In 2010, 35 engineers at Cazoomi, a cloud services and solution provider, spent about 10,000 hours building its integration framework that enables companies to unite their financial, human resources, and other corporate data with their on-premise or Software as a Service (SaaS) CRM platform, Clint Wilson, CEO, said in an interview.

"The barrier to entry is about 20,000 hours, an offshore team that’s very smart, and a couple million bucks. For most startups that’s kind of hard to ask investors—which we have not," he said. "We’re highly profitable because we have a very distributed workforce, no upfront costs really."

 Near and Far

Some channel organizations and outsourcers turn to international locations for software engineers and developers, working with employees or contract workers around the world. In the case of Cazoomi, about 90 percent of its workforce is located overseas, Wilson said. All these developers are connected via a LinkedIn network, which is available to all Cazoomi clients, he noted.

For its part, Growth Acceleration Partners uses its office in Costa Rica as the site for near-shoring services such as application development; DataArt relies extensively on software engineers in Russia and the Ukraine, Alexei Miller, executive vice president of the software outsourcing company, told Channel Insider.

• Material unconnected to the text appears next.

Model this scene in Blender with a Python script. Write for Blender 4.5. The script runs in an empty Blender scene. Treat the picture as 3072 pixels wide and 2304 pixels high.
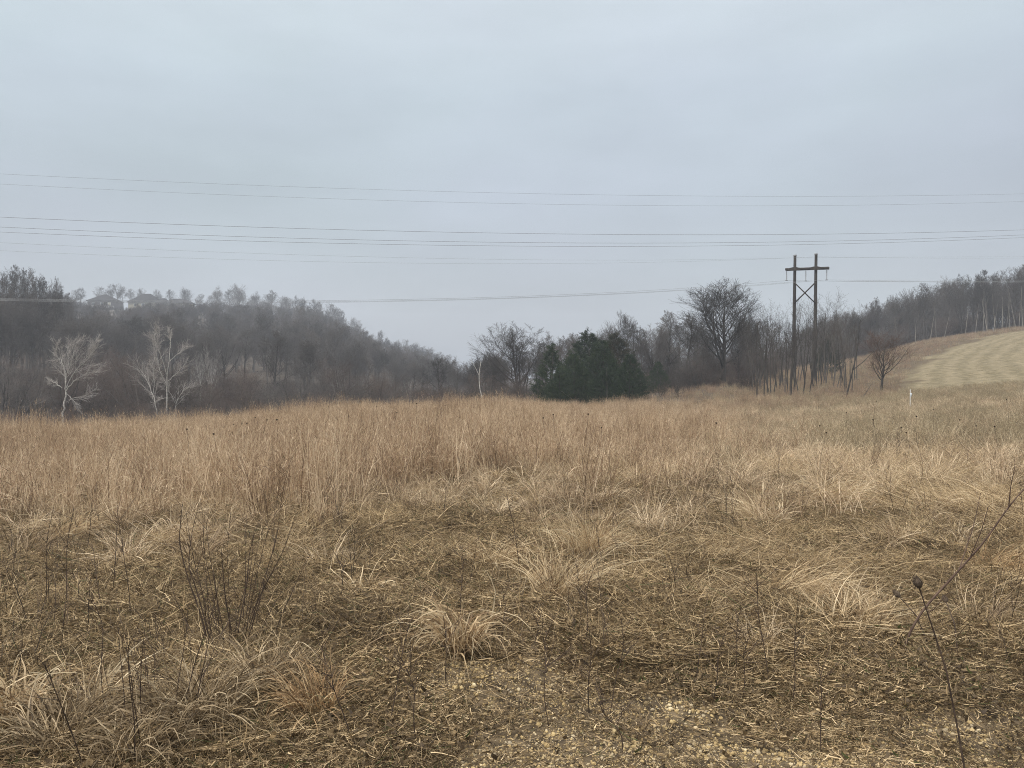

"We think it’s one of the best regions in the world, in terms of price to performance ratio," he said. "Our success 100 percent depends on whether we can find and keep the good people. And keeping them is harder than finding them. One of the problems our competitors are finding is keeping them. We are so adamant about keeping our turnover low. Stability cannot be over-estimated."

Other channel organizations—especially those serving privacy-sensitive markets such as healthcare, finance, and government—are sticking closer to home, according to McKinsey Quarterly. "Even with work that’s not bound by such regulations, it isn’t uncommon for up to 25 percent of all IT service tasks to remain in onshore or at least close-shore locations (close to the home market, though not necessarily in it), simply because that’s where skilled software technicians are found or can be quickly deployed," a recent McKinsey Quarterly article said.

Keeping IT Real

No matter where employees live, retention is a challenge for channel organizations looking to enter into or expand their app-development services, said Alice Hill, managing director of Dice. It’s a good time for software developers with mobile app skills, especially, she told Channel Insider.

"We’re seeing tech overall showing a real healthy recovery, and I think mobile plays a real part of it," said Hill.

Unlike some areas of expertise, mobile app developers cannot have a long legacy in this field because it is so new. So what should potential employers look for, beyond the usual human resource questions? Often, those interested in this career path have developed mobile apps on their own, if they haven’t done so for other employers or clients. Ensure there is a correlation between their past work and current needs, however.

"There’s a difference between a mobile app developer who can build a really good game and one who can integrate social media," said Hill. "Make sure they tie in to your category. Does that really apply to your business? Is a great game developer going to help you?"

Before opting to make any large-scale financial investments, solution providers interested in mobile app development may consider giving top internal developers time to experiment. This can lead to new revenue opportunities and is a strong employee retention tool, Hill said.

"If you have a big player in your company, this is a great way to give them a project, especially if there’s not an emergency to get an app out," she said. "They are always curious and always want to figure out new things. That’s always an opportunity for them. Boredom on the job is one reason people leave, especially good developers. They’re problem-solvers. You want to put them on new problems if you can."